HANS-GÜNTER GLASER, Speyer
Zusatzpapier
■ betr.: „Regierung schont Atomkonzerne“, taz vom 10. 9. 10
Das zunächst geheim gehaltene Zusatzpapier kommt nicht überraschend. Die Bundesregierung hat das Primat der Politik bereits seit Langem aufgegeben, was sich auch in anderen kapitalkräftigen Branchen (Gesundheits- oder Finanzwesen) zeigt, wo ebenfalls die Wirtschaft die Bedingungen diktiert bzw. sich die Reformen auf den Leib schreiben darf. Was dann darin mündet, dass der Allgemeinheit höhere und fälschlicherweise als alternativlos bezeichnete Kosten aufgebürdet werden, um den Umsatz bestimmter Unternehmen zu steigern, und die Aufgabe der Politik nur noch darin besteht, eine PR-Funktion für die Konzerne einzunehmen und der Bevölkerung eine angebliche Win-win-Situation zu verkünden. Weswegen nicht nur der sogenannte Atomkompromiss, sondern die gesamte politische (Un-)Kultur in Berlin auf den Prüfstand gehört.
RASMUS PH. HELT, Hamburg
Bürger 1. und 2. Klasse?
■ betr.: „Terroranklage gegen deutschen Autor“, taz vom 9. 9. 10
Wie ich der taz entnehme, wird Dogan Akhanli widerrechtlich in der Türkei festgehalten. Er ist deutscher Staatsbürger und müsste von der deutschen Regierung geschützt werden. Wir kennen doch viele Fälle, wo im Ausland gefangen gehaltene Touristen von ganzen Krisenstäben betreut werden. Warum lese ich darüber nichts? Gibt es nichts zu berichten? Tut die Regierung nichts? Gibt es vielleicht Bürger erster und zweiter Klasse in Deutschland? Dann müsste die taz das doch vehement kritisieren?

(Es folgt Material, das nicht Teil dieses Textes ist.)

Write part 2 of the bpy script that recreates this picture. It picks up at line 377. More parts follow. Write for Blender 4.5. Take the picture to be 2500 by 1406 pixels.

Oder tut die Regierung etwas? Dann will ich darüber in meiner Zeitung lesen!
So oder so: Der Artikel ist unvollständig.
FRIEDERIKE BERKING, HEIDESEE
Klassischer Sexismus
■ betr.: „Das Mädchen der Atomlobby“, taz vom 7. 9. 10
Wer denkt sich solche Überschriften aus? Erfolgreiche Machtpolitikerinnen als strategisch Handelnde (und als politische Gegnerinnen) nicht ernst zu nehmen und gleichzeitig mit sexualisierenden Zuschreibungen zu belegen – viel klassischer kann Sexismus kaum auftreten. Anders lässt sich diese Art des Gequengels über die Entscheidung der Bundesregierung für längere Laufzeiten kaum erklären; als hätten CDU und FDP jahrzehntelang Anti-Atom-Politik betrieben und nun ganz überraschend damit gebrochen. Es gäbe wahrlich hinreichend gute Argumente gegen diese Regierung und ihre Atompolitik im Besonderen – und Ihnen fiel kein besseres ein, als dass die Chefin eine Frau ist.